Wedbush’s chief strategist recommended utilities and gold as two solid bets to ride out any trouble.
“People just think there is no limit on these things, but there always is,” he said of the AI bull run.
Top strategist Paul Dietrich has warned that the AI boom is a bubble, and suggested where investors should take shelter.
Those betting on the tech are wagering it will supercharge productivity and mint profits for the businesses harnessing it, fueling a growing debate about whether surging AI stocks warrant their sky-high valuations or are destined to crash.
Dietrich, Wedbush’s chief investment strategist, told Business Insider that the bull run reminded him of the hype and speculation during the dot-com bubble in the late 1990s and the housing bubble in the mid-2000s.
“They made no sense,” he said. “Things just kept going up and up and up.”
Dietrich said of the internet bubble, “I’d go to a party and everybody was telling me what dot-com stock that they had just gotten into. The same thing is happening today.”
Nvidia shares have soared about 13-fold since the start of 2023, catapulting the chipmaker to a $4.5 trillion market capitalization. That figure exceeds the combined value of Berkshire Hathaway, JPMorgan, Walmart, Eli Lilly, and Visa.
Dietrich, who manages money for private investors, institutions, and retirement funds, said he believed AI would “change everything” but added that valuations were “out of whack.”
“People just think there is no limit on these things, but there always is,” he said.

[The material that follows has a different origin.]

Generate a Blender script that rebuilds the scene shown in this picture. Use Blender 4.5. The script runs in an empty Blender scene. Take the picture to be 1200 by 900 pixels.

Dietrich added that blue-chip stocks such as Microsoft tanked during the dot-com crash. The enterprise-software giant’s shares fell 63% over the course of 2000.
He also said he was alarmed about retail investors using borrowed money to place bigger and riskier bets in a bid to amplify their returns.
“More people are in leveraged ETFs, especially in technology,” he said. “We’ve never, ever seen a big market downturn with the kind of leverage that I see underlying the stock buying. This is my biggest worry right now.”
“If the market starts going down, you want to get out of those things really quickly,” he said.
Dietrich said the government’s injection of trillions into the economy over the past five years may have shored up demand and staved off trouble.
“It’s pushed off the recession,” he said. “But it hasn’t repealed the laws of gravity.”